● DATA EXTRACT:

◇ ◇ ◇ ◇

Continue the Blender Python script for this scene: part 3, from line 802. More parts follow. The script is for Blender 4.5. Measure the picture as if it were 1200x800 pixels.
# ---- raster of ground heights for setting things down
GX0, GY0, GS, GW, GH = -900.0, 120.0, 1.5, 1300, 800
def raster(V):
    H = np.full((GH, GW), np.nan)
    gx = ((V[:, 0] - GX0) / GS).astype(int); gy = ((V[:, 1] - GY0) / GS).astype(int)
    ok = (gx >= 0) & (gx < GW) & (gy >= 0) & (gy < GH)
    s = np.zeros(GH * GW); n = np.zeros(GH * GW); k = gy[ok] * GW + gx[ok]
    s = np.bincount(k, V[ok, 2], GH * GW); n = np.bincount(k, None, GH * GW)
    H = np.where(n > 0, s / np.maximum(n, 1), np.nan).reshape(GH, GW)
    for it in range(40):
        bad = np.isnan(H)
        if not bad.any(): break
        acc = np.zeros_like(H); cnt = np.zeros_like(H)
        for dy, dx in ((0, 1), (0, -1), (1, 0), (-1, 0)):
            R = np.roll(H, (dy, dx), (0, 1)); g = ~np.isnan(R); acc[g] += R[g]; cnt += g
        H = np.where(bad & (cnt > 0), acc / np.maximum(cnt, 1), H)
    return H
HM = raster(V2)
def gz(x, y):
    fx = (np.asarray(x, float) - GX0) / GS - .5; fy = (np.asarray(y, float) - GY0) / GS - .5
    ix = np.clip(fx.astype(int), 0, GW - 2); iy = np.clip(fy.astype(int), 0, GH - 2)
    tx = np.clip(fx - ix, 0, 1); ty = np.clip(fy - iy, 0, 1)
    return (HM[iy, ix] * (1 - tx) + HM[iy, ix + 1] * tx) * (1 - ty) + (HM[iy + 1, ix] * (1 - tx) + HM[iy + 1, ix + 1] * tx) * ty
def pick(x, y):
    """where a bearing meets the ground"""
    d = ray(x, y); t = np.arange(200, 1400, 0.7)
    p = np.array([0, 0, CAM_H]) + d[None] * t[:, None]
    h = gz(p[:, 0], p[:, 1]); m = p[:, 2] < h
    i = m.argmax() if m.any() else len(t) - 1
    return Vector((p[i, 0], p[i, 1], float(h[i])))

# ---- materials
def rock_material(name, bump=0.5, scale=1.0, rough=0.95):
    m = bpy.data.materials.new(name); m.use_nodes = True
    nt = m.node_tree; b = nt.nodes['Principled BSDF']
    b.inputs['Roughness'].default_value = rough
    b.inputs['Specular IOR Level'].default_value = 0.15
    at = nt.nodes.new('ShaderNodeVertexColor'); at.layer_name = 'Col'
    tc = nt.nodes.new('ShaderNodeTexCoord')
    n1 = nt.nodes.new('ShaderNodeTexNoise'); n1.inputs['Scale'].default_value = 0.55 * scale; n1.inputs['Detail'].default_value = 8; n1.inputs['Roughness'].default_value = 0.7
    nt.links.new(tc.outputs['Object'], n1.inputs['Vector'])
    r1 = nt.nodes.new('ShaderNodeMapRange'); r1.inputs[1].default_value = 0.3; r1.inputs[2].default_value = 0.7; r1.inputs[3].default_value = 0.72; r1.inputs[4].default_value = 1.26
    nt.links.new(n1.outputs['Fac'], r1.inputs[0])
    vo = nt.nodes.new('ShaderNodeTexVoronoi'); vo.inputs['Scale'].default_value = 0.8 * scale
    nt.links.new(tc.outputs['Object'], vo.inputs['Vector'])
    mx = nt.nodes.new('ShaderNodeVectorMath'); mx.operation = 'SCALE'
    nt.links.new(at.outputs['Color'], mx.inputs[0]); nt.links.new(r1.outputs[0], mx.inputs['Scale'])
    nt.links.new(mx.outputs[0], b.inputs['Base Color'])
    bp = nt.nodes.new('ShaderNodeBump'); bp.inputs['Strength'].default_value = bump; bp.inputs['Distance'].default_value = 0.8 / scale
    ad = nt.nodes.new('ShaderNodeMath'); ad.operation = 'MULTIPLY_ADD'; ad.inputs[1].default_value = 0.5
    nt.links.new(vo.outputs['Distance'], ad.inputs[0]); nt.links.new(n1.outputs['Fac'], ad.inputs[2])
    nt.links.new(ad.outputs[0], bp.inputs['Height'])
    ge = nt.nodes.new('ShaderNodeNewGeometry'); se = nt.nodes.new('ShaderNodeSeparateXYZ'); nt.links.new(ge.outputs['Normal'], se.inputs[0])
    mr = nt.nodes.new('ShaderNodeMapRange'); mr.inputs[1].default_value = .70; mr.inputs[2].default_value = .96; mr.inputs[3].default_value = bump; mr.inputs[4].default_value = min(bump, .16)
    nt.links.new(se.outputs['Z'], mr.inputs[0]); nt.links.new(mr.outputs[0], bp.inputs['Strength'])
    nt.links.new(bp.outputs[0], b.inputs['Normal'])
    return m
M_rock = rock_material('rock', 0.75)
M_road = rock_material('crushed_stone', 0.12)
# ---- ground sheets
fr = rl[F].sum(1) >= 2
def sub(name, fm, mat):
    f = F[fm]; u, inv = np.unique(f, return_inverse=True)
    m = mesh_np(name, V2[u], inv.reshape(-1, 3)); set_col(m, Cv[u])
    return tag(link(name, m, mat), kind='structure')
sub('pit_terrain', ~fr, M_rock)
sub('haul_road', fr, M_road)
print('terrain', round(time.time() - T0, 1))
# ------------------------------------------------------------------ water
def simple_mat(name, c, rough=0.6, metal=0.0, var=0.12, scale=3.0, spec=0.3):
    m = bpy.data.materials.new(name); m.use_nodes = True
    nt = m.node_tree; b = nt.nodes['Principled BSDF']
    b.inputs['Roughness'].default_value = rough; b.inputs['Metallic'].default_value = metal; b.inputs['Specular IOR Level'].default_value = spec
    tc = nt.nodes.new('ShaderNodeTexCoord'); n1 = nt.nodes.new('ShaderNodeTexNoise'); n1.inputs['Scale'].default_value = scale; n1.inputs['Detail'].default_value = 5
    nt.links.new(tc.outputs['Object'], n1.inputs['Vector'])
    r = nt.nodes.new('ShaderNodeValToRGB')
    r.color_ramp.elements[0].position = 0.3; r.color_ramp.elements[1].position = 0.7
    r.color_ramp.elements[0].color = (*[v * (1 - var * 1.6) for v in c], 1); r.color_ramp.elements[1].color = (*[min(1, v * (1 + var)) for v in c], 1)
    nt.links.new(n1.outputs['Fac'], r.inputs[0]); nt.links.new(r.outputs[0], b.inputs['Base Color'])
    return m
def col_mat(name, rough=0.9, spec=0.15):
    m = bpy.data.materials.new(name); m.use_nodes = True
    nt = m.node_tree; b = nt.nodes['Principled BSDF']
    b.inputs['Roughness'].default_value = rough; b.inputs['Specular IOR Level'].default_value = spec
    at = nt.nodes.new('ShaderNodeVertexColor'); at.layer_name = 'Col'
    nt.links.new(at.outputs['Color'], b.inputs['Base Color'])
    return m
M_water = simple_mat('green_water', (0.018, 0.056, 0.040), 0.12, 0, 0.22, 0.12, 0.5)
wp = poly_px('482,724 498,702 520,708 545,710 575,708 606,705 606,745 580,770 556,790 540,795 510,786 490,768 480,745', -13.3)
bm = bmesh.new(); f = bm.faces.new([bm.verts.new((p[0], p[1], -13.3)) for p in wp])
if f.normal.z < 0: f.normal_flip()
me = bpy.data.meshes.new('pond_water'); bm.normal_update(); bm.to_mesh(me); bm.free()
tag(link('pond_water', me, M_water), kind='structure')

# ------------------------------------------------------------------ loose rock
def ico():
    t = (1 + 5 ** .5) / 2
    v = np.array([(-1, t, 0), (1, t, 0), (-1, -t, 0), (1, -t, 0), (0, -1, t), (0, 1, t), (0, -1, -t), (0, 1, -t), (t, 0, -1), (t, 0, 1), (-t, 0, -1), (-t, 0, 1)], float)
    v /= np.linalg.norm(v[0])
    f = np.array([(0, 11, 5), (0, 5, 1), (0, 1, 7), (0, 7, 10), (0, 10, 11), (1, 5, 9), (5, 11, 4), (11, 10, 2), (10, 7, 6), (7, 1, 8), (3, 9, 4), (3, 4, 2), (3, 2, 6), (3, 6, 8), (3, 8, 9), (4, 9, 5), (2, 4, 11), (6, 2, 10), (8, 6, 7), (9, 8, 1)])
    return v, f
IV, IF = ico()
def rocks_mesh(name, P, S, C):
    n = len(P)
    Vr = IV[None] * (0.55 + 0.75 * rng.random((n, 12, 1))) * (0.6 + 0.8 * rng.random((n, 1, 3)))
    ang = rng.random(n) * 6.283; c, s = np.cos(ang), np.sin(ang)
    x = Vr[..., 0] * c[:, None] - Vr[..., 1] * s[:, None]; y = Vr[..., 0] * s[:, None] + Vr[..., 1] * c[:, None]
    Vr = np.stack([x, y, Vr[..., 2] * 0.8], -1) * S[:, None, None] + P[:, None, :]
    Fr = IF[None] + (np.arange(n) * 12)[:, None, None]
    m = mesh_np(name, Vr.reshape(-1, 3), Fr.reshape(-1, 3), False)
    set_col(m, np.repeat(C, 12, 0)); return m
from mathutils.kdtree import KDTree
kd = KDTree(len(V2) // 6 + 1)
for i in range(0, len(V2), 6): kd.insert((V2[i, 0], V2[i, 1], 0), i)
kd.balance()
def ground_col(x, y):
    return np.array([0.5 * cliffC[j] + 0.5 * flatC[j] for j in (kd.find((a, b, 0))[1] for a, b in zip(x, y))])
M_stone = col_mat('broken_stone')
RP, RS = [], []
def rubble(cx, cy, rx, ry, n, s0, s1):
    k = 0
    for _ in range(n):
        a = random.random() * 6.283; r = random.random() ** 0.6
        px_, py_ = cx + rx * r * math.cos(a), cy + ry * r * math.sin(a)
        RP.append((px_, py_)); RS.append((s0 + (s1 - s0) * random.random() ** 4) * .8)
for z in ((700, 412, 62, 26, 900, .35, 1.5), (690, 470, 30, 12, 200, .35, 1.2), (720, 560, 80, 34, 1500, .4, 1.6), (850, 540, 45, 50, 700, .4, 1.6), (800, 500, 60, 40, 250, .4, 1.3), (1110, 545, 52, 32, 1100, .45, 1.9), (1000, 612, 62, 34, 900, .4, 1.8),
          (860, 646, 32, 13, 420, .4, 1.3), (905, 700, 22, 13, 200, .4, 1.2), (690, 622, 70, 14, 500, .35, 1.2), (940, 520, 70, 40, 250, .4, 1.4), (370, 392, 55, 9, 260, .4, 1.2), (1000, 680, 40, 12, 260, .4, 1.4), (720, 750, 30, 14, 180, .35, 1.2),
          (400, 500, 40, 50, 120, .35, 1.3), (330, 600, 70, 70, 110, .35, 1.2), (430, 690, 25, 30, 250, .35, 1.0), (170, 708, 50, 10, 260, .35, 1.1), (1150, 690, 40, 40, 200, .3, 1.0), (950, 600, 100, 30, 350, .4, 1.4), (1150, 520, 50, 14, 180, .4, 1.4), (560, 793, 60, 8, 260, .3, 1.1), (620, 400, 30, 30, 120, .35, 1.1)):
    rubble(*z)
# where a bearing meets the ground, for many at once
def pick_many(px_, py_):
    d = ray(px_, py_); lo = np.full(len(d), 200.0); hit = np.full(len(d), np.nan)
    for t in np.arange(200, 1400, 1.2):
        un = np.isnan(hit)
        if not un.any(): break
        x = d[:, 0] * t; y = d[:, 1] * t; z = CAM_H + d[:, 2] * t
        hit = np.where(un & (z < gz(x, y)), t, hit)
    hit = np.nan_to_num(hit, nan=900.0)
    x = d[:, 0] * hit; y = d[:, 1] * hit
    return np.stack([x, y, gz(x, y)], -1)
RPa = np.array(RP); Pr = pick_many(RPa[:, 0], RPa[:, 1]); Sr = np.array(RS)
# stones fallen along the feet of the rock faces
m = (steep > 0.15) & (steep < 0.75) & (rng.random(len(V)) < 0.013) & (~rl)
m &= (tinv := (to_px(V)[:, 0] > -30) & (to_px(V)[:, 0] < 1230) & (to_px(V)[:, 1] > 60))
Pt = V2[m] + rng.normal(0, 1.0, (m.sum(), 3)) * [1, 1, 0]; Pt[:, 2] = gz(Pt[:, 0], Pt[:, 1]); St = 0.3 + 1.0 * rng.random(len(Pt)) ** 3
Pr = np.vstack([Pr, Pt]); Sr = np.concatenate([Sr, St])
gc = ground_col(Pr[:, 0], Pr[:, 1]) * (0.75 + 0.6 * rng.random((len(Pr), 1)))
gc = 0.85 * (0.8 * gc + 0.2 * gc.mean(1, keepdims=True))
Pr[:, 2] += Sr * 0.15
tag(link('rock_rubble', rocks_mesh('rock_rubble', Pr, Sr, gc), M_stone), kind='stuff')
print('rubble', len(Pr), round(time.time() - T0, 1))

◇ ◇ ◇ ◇

● YOUR TASK: Report how many lines include the word "kind". Give nothing but the number.

● RESULT OF THIS TASK: 3